Bramka do szatni "podcięła skrzydła" naszej drużynie. Na drugą część meczu chłopcy wychodzą jakby bez wiary. Doświadczony rywal szybko to wykorzystuje i w 53 minucie obejmuje prowadzenie. Na szczęście podopieczni Pawła Tomczyka otrząsnęli się i ruszyli do odrabiania strat. Kromołowianie pokazali jednak, że są klasowym zespołem i nie dali sobie zrobić krzywdy. Bardzo zacięte widowisko oglądaliśmy do 86 minuty, wtedy to napastnik gospodarzy wykorzystał dalekie wyjście z bramki naszego goalkeepera i z blisko 40 metrów posłał precyzyjnego loba, który wylądował w siatce naszej drużyny! 3-1 dla gospodarzy! Nasz waleczny zespół jednak się nie poddaje, szturmuje nadal bramkę rywala i ten wysiłek przynosi efekt w końcówce meczu. W polu karnym faulowany jest Robert Kowalik, a z "wapna" trafia niezawodny Dariusz Jakubczyk! 3-2 i nerwowa końcówka! Niestety, zabrakło czasu na wyrównanie, a szkoda, bo postawa naszej drużyny w tym meczu zasługiwała na zdobycz punktową. Mimo porażki możemy być dumni z naszych chłopców bo pokazali kawał dobrego futbolu i niezwykłego charakteru. Drużynie Źródła gratulujemy wygranej i życzymy szybkiego powrotu do okręgówki!
Opinie po meczu:
Łukasz Śmieciński (Kapitan UKS Przemsza): "Szkoda tego meczu, byliśmy lepszą drużyną i powinnyśmy zamknąć mecz w pierwszej połowie. Niestety, niewykorzystane sytuacje się mszczą, głowy do góry, jedziemy dalej Przemsza!"
Paweł Tomczyk (Trener UKS Przemsza): "Do meczu ze Źródłem podeszliśmy bardzo dobrze nastawieni i pewni siebie. Wychodzimy na pierwszą połowę i realizujemy założenia taktyczne. Strzelamy bramkę i mamy cały czas mecz pod kontrolą, stwarzamy jeszcze dwie świetne sytuacje stuprocentowe ale niestety piłka nie chciała wpaść do bramki.

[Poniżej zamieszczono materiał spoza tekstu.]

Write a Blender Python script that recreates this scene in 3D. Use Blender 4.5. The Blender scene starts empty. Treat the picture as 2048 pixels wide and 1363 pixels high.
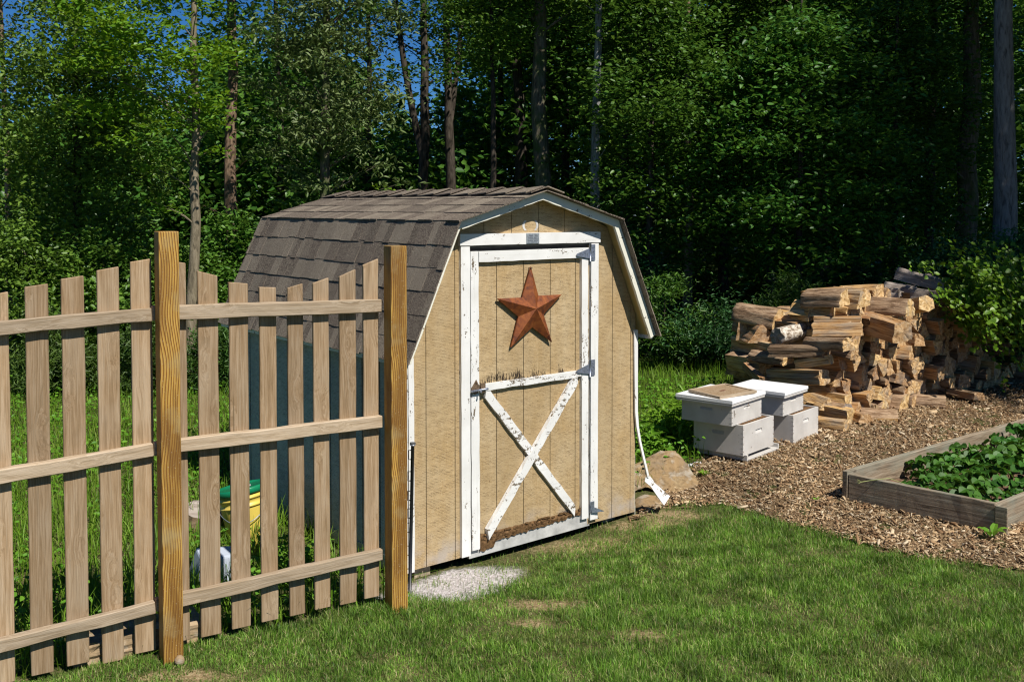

W ostatniej minucie pierwszej połowy sędzia odgwizduje rzut wolny na wysokości 17 metra, podchodzi do piłki zawodnik Źródła i uderza w światło bramki, wyrównanie!. Ręce opadają! Ale taka jest piłka, niewykorzystane sytuacje się mszczą. Gospodarze dostali wiatru w żagle i wyszli zmotywowanie na drugą połowę. Pierwsze 10 minut należało do nich, niestety tracimy bramkę na 2-1, od tego momentu cały czas przeważamy. Niestety, dostajemy trzecią bramkę praktycznie z połowy boiska. Pod koniec mamy jeszcze sytuacje ale nie strzelamy bramki. Dopiero w ostatnich minutach faulowany w polu karnym zostaje nasz zawodnik i sędzia dyktuje karnego, którego zamieniamy na bramkę. Jesteśmy bardzo źli, że szczęście nam nie dopisało i nie wpadły te bramki dla nas w pierwszej połowie. My pracujemy dalej, jestem dumny z moich zawodników bo do końca walczyliśmy o wyrwanie punktów. Brawo! Drużynie Źródła życzę powodzenia w dalszych meczach".